All of this unfolded with remarkably little tension or angst – some bad blood between blacks and police in the 1980s, a teapot tempest over Chinese signs in Asian malls in the 1990s; trivial matters in the scheme of things,

How did we do it? It’s complicated. It would be pleasing to think Toronto is more tolerant than other cities, or that Ottawa’s multiculturalism policy and Toronto’s programs to promote diversity were decisive. But the public’s hostility to ideas such as sharia law for Muslims and the expansion of publicly funded religious schooling suggest that Torontonians don’t think they should have to bend over backward to accommodate the cultural differences of immigrants. Their message to newcomers is: Come, but adapt.

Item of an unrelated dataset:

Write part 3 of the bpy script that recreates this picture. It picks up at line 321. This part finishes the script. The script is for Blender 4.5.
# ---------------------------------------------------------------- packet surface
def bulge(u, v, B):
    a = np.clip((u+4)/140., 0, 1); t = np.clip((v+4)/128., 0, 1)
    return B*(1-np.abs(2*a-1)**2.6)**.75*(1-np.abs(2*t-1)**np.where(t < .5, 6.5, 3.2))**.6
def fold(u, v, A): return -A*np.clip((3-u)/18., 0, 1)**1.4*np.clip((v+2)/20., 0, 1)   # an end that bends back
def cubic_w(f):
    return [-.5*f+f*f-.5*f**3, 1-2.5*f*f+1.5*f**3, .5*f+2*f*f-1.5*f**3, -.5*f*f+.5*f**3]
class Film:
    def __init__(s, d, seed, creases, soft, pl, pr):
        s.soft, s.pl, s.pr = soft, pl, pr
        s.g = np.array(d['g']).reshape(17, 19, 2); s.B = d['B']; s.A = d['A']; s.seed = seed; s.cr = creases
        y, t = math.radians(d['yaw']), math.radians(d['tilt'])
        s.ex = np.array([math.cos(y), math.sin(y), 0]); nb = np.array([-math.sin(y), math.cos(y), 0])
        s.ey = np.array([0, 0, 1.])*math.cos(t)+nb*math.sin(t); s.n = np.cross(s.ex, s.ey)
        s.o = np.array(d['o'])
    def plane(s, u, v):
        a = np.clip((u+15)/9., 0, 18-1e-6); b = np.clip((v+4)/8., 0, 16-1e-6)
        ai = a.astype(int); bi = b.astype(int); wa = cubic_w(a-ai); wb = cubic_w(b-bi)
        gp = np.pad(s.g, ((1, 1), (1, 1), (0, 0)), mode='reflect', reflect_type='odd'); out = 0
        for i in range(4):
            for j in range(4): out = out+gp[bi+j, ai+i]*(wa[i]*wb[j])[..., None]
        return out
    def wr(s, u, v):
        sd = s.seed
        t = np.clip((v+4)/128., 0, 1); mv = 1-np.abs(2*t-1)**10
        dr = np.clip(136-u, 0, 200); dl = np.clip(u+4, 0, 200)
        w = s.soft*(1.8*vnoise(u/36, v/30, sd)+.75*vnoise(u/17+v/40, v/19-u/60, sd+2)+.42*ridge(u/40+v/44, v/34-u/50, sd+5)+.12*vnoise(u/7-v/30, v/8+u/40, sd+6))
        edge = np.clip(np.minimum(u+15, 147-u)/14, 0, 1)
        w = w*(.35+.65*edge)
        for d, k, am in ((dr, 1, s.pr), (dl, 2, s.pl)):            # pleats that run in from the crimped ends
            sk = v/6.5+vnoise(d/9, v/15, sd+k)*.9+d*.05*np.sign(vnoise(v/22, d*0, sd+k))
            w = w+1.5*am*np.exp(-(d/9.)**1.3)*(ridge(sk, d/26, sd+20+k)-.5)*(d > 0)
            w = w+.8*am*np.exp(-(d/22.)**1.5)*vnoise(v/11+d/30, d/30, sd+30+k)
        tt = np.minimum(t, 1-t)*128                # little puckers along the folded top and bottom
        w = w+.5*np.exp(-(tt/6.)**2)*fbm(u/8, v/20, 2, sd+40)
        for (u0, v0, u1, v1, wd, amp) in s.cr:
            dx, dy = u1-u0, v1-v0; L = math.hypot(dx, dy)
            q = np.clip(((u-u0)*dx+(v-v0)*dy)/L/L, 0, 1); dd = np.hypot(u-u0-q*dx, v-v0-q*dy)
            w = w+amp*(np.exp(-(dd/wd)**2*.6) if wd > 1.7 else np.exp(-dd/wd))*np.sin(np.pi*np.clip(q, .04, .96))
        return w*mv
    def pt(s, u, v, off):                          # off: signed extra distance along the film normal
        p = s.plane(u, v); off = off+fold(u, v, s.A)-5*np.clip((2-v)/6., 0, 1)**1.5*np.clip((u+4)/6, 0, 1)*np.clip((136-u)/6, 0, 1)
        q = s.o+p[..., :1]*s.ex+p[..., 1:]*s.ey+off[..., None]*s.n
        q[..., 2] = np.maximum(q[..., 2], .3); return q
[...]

No one actually asked Toronto if it wanted to become an experiment in mass urban immigration. There was never a true national debate about raising Canada’s immigrant intake to the highest in the world. Ottawa simply opened the floodgates and they came

If Toronto is the accidental city, as Robert Fulford titled his book on Toronto, then ours is the accidental diversity. While we were looking the other way, this dour little burg turned into one of the world’s great people magnets, and most of us are just fine with that.